Remember, I wrote that insects taken "there" and moved "here" in a test tube disappeared, and a hole was formed in the tube, if it remained intact.
It turns out these holes resembled those in window glass; the latter sometimes appear in residential and office buildings, occasionally in "bursts" in the windows of several rooms and floors. A hole is 3-5 mm on the outside, widening in a cone to he inside, with exit diameter of 6-15 mm. Some holes are melted or colored in brown on edges-just as it happened in the case of my insect in a test tube.

It seems that this type of poltergeist is caused not, as I used to believe, by short-lived
microplasmoids of a tiny ball lightening type, but by particles and specks carelessly dropped while testing a device similar to mine. The photographs of window holes on these pages are documentary and made by me at the scientific center of the Agricultural Academy near Novosibirsk. I can show them to anyone who wants to see them. These holes appeared during 1975-1990, but none of them, except perhaps the very last one, are related to my flights.

I am certain that part of UFO descriptions are actually those of platforms, panel blocks and other large parts of devices deliberately or accidentally taken out of the active field by their designers and makers. These fragments are capable of causing much trouble to others, or at best, to generate a series of improbable tales and stories in papers and magazines, often accompanied by "scientific" commentary...

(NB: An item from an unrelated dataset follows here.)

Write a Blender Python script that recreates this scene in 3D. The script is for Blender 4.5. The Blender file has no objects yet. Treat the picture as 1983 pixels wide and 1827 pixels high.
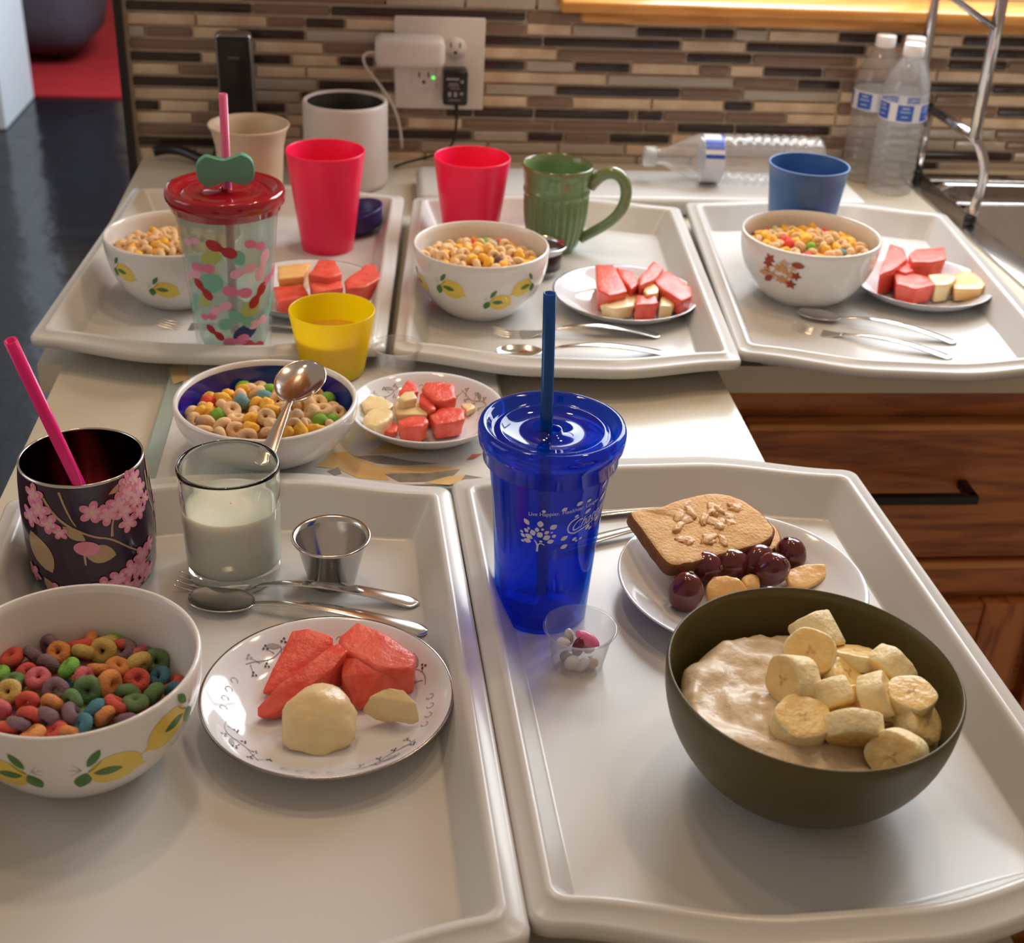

Why am I not disclosing the particulars of my discovery at this time? Firstly, because one needs time and energy for proving the truth. I have neither. I know how daunting this task is from my own bitter experience of trying to get recognition for my previous discoveries, including such an obvious one as the Cavernous Structures Effect of whose reality you, my readers, I am sure, are by now convinced. 

This was the result of my protracted, painstaking efforts to get the CSE scientifically recognized:
"Any further correspondence with you on the subject of your patent application is
               counterproductive." 

I know personally some of the High Priests of Science, and I am certain that were I ever to get an audience with one such person (which is now practically impossible), were I ever to; open my painter's case,  attach the pole,  turn the handle,  and soar to the ceiling, 
he wouldn't be a bit impressed-or worse still, would order the trickster out of the office. I look forward to times when young people will replace these "priests". 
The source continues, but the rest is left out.